Hillary Clinton é a inegável vencedora desta Superterça. Na verdade, agora não há mais como detê-la. É grande demais o número de delegados eleitorais que ela conquistou diretamente ou que conseguiu reunir em torno de si, como superdelegados, para ainda permitir que Bernie Sanders represente concorrência séria a ela – mesmo ele tendo obtido maioria em quatro respeitáveis estados americanos.

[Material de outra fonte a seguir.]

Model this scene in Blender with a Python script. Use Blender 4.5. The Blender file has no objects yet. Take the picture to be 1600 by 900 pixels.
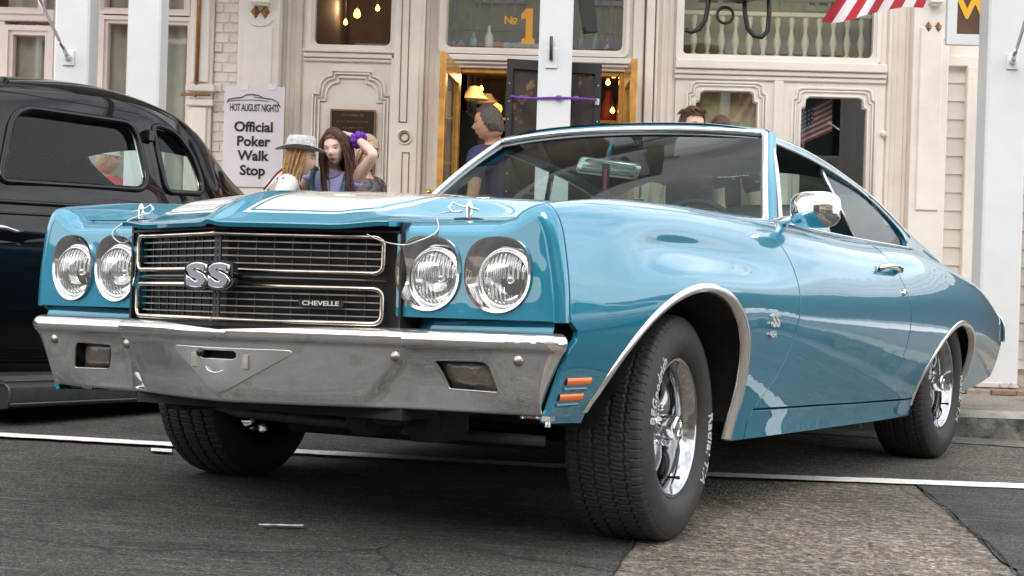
import bpy, math, random
import numpy as np
from mathutils import Matrix, Vector
random.seed(7); rng = np.random.default_rng(7)
SC = bpy.context.scene
COL = SC.collection
# ---------------------------------------------------------------- camera
FPX = 2531.73                                   # focal length in pixels of a 1600 px wide frame
CAM = np.array([0.0, 0.0, 0.66])
CR = np.array([[0.99891776, 0.03501187, 0.0306184],      # camera right
               [-0.03074677, 0.00313394, 0.99952229],    # camera up
               [-0.03489919, 0.99938198, -0.00420705]])  # camera forward
cd = bpy.data.cameras.new('camera'); cam = bpy.data.objects.new('camera', cd); COL.objects.link(cam)
cd.sensor_width = 36.0; cd.lens = FPX / 1600 * 36.0; cd.clip_start = 0.05; cd.clip_end = 3000
cm = Matrix.Identity(4)
for i in range(3):
    cm[i][0] = CR[0][i]; cm[i][1] = CR[1][i]; cm[i][2] = -CR[2][i]; cm[i][3] = CAM[i]
cam.matrix_world = cm
SC.camera = cam
# ---------------------------------------------------------------- daylight
SUN_EL, SUN_AZ = math.radians(36), math.radians(196)      # high sun behind thin cloud, over the street behind the camera
W = bpy.data.worlds.new('World'); SC.world = W; W.use_nodes = True
nt = W.node_tree; nt.nodes.clear()
def wn(t, **k):
    n = nt.nodes.new(t)
    for a, b in k.items(): setattr(n, a, b)
    return n
sky = wn('ShaderNodeTexSky', sky_type='NISHITA', sun_disc=False, sun_elevation=SUN_EL, sun_rotation=SUN_AZ)
gc = wn('ShaderNodeTexCoord'); mp = wn('ShaderNodeMapping'); mp.inputs['Scale'].default_value = (1.0, 1.0, 2.2)
nz = wn('ShaderNodeTexNoise'); nz.inputs['Scale'].default_value = 2.1; nz.inputs['Detail'].default_value = 7; nz.inputs['Roughness'].default_value = .56
cr = wn('ShaderNodeValToRGB'); cr.color_ramp.elements[0].position = .22; cr.color_ramp.elements[1].position = .52
nz2 = wn('ShaderNodeTexNoise'); nz2.inputs['Scale'].default_value = 3.4; nz2.inputs['Detail'].default_value = 6
cr2 = wn('ShaderNodeValToRGB')
cr2.color_ramp.elements[0].position = .3; cr2.color_ramp.elements[0].color = (10.5, 10.9, 11.6, 1)
cr2.color_ramp.elements[1].position = .7; cr2.color_ramp.elements[1].color = (19.0, 18.8, 18.5, 1)
mx = wn('ShaderNodeMix', data_type='RGBA')
bg = wn('ShaderNodeBackground'); bg.inputs['Strength'].default_value = 0.13
wo = wn('ShaderNodeOutputWorld')
L = nt.links.new
L(gc.outputs['Generated'], mp.inputs['Vector']); L(mp.outputs['Vector'], nz.inputs['Vector']); L(mp.outputs['Vector'], nz2.inputs['Vector'])
L(nz.outputs['Fac'], cr.inputs['Fac']); L(nz2.outputs['Fac'], cr2.inputs['Fac'])
L(cr.outputs['Color'], mx.inputs['Factor']); L(sky.outputs['Color'], mx.inputs[6]); L(cr2.outputs['Color'], mx.inputs[7])
L(mx.outputs[2], bg.inputs['Color']); L(bg.outputs['Background'], wo.inputs['Surface'])
sl = bpy.data.lights.new('sun', 'SUN'); sl.energy = 1.0; sl.angle = math.radians(24); sl.color = (1.0, .92, .82)
so = bpy.data.objects.new('sun', sl); COL.objects.link(so)
# the Nishita sun azimuth runs clockwise from +Y
sd = Vector((math.sin(SUN_AZ) * math.cos(SUN_EL), math.cos(SUN_AZ) * math.cos(SUN_EL), math.sin(SUN_EL)))
so.rotation_euler = sd.to_track_quat('Z', 'Y').to_euler()
SC.view_settings.view_transform = 'Standard'; SC.view_settings.look = 'None'; SC.view_settings.gamma = 1.0
SC.view_settings.exposure = 0.25
SC.cycles.use_denoising = True
SC.cycles.max_bounces = 10; SC.cycles.transparent_max_bounces = 16; SC.cycles.glossy_bounces = 6
SC.cycles.caustics_reflective = False; SC.cycles.caustics_refractive = False

# ---------------------------------------------------------------- helpers
def ray(px, py):
    return ((px - 800) / FPX) * CR[0] - ((py - 450) / FPX) * CR[1] + CR[2]
def at(px, py, Y):                              # where the sight line through a photograph pixel meets the plane y = Y
    d = ray(px, py); return CAM + d * (Y / d[1])

def mat(name, col, rough=.5, metal=0.0, coat=0.0, noise=None, bump=None, spec=.5, emit=None, grime=None, obj=True):
    """Principled; noise=(scale, amount) mottles the colour, bump=(scale, strength), grime=(scale, colour, threshold)."""
    m = bpy.data.materials.new(name); m.use_nodes = True
    t = m.node_tree; b = t.nodes['Principled BSDF']
    c = tuple(col) + (1,)
    b.inputs['Base Color'].default_value = c; b.inputs['Roughness'].default_value = rough
    b.inputs['Metallic'].default_value = metal; b.inputs['Coat Weight'].default_value = coat
    b.inputs['Coat Roughness'].default_value = .02; b.inputs['Specular IOR Level'].default_value = spec
    if emit:
        b.inputs['Emission Color'].default_value = tuple(emit[0]) + (1,); b.inputs['Emission Strength'].default_value = emit[1]
    tc = t.nodes.new('ShaderNodeTexCoord')
    src = None
    if noise:
        n = t.nodes.new('ShaderNodeTexNoise'); n.inputs['Scale'].default_value = noise[0]; n.inputs['Detail'].default_value = 5
        n.inputs['Roughness'].default_value = .6
        r = t.nodes.new('ShaderNodeValToRGB'); a = noise[1]
        r.color_ramp.elements[0].position = .3; r.color_ramp.elements[0].color = tuple(max(0, x * (1 - a)) for x in col) + (1,)
        r.color_ramp.elements[1].position = .7; r.color_ramp.elements[1].color = tuple(min(1, x * (1 + a)) for x in col) + (1,)
        t.links.new(tc.outputs['Object'], n.inputs['Vector']); t.links.new(n.outputs['Fac'], r.inputs['Fac'])
        src = r.outputs['Color']; t.links.new(src, b.inputs['Base Color'])
    if grime:
        n = t.nodes.new('ShaderNodeTexNoise'); n.inputs['Scale'].default_value = grime[0]; n.inputs['Detail'].default_value = 8; n.inputs['Roughness'].default_value = .65
        r = t.nodes.new('ShaderNodeValToRGB'); r.color_ramp.elements[0].position = grime[2]; r.color_ramp.elements[1].position = grime[2] + .12
        mi = t.nodes.new('ShaderNodeMix'); mi.data_type = 'RGBA'
        t.links.new(tc.outputs['Object'], n.inputs['Vector']); t.links.new(n.outputs['Fac'], r.inputs['Fac']); t.links.new(r.outputs['Color'], mi.inputs['Factor'])
        if src: t.links.new(src, mi.inputs[6])
        else: mi.inputs[6].default_value = c
        mi.inputs[7].default_value = tuple(grime[1]) + (1,)
        src = mi.outputs[2]; t.links.new(src, b.inputs['Base Color'])
    if bump:
        n = t.nodes.new('ShaderNodeTexNoise'); n.inputs['Scale'].default_value = bump[0]; n.inputs['Detail'].default_value = 4
        bp = t.nodes.new('ShaderNodeBump'); bp.inputs['Strength'].default_value = bump[1]; bp.inputs['Distance'].default_value = .01
        t.links.new(tc.outputs['Object'], n.inputs['Vector']); t.links.new(n.outputs['Fac'], bp.inputs['Height']); t.links.new(bp.outputs['Normal'], b.inputs['Normal'])
    return m

def glass_mat(name, tint, rough=0.0, ior=1.5):
    m = bpy.data.materials.new(name); m.use_nodes = True; t = m.node_tree; t.nodes.clear()
    tr = t.nodes.new('ShaderNodeBsdfTransparent'); tr.inputs['Color'].default_value = tuple(tint) + (1,)
    gl = t.nodes.new('ShaderNodeBsdfGlossy'); gl.inputs['Roughness'].default_value = rough
    fr = t.nodes.new('ShaderNodeFresnel'); ge = t.nodes.new('ShaderNodeNewGeometry')     # a single sheet reflects alike from both sides
    mi = t.nodes.new('ShaderNodeMix'); mi.inputs[2].default_value = ior; mi.inputs[3].default_value = 1 / ior
    t.links.new(ge.outputs['Backfacing'], mi.inputs[0]); t.links.new(mi.outputs[0], fr.inputs['IOR'])
    ms = t.nodes.new('ShaderNodeMixShader'); o = t.nodes.new('ShaderNodeOutputMaterial')
    t.links.new(fr.outputs['Fac'], ms.inputs['Fac']); t.links.new(tr.outputs[0], ms.inputs[1]); t.links.new(gl.outputs[0], ms.inputs[2]); t.links.new(ms.outputs[0], o.inputs['Surface'])
    return m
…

Fazendo-se uma breve pausa em meio a toda essa loucura eleitoral, nota-se o que há de notável neste momento em que se escreve história: com grande probabilidade, os atuais resultados significam que Hillary Clinton será a primeira mulher a se apresentar como candidata num pleito presidencial nos Estados Unidos.
Há décadas ela luta incansavelmente para assumir a Casa Branca. Nenhuma humilhação foi capaz de detê-la, fossem os casos amorosos de seu marido ou reveses políticos. Ela ensina que cair do cavalo não é problema: o único erro seria ficar no chão.
Essa mulher é pura disciplina e vontade; não seria justo reduzir unicamente à fome de poder essa vontade de dar forma. Com grande continuidade, Hillary luta por suas visões de um mundo melhor e mais justo. Sem o trabalho preliminar dela, não existiria o Obama Care, o seguro de saúde para todos os americanos.
Não é preciso estar totalmente de acordo com todas as concepções políticas e pressupostos econômicos dela. Ao mesmo, este é um dia em que tal engajamento deveria receber reconhecimento. Pois, também no ano de 2016, os EUA são mais do que Donald Trump.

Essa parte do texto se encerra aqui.